Sept. 11: Washington Area Group for Print Culture Studies
August 31, 2015
Pamela O. Long will deliver a talk, "Engineering, Cartography, Antiquarianism, and the Culture of Print in Late Sixteenth-Century Rome"
3:30 to 5:00 pm, Rosenwald Room (LJ205), 2nd Floor, Jefferson Building, Library of Congress.
Abstract:
This talk is about how engineering, cartography, and antiquarianism were tied together and driven by the culture of print in late sixteenth-century Rome
From mid- to late-sixteenth-century Rome, the capital city of Christianity was a booming construction site, a vibrant center for engineering projects involving aqueduct repair and flood control, a focus of intense investigation of ancient ruins and other antiquities, and a center for numerous print shops. The proprietors of these shops sold books, maps of Rome, and images of Roman monuments, while at the same time they engaged in intense and sometimes murderous rivalries. In this period Roman urban topography was altered by the construction and renovation of huge churches and palaces; by the repair and reconstruction of two ancient aqueducts, and the creation of numerous elegant new fountains; by the building of new streets and the widening and paving of existing streets; and by the transport of the great monolithic Egyptian obelisks from their ancient locations to new places that marked important basilicas and plazas. In addition, numerous efforts were made to control the flooding of the unruly Tiber River. At the same time, numerous individuals surveyed the city walls and other parts of the city and constructed maps—of ancient Rome as it was imagined and maps of the contemporary city.

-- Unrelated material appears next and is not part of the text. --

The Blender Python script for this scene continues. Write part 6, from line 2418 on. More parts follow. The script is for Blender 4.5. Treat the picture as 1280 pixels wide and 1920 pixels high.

Pamela O. Long is an independent historian who has published widely in the history of technology and science and cultural history centered on fifteenth and sixteenth century Europe. Her publications include Openness, Secrecy, Authorship: Technical Arts and the Culture of Knowledge from Antiquity to the Renaissance (2001); and Artisan/Practitioners and the Rise of the New Sciences, 1400-1600 (2011).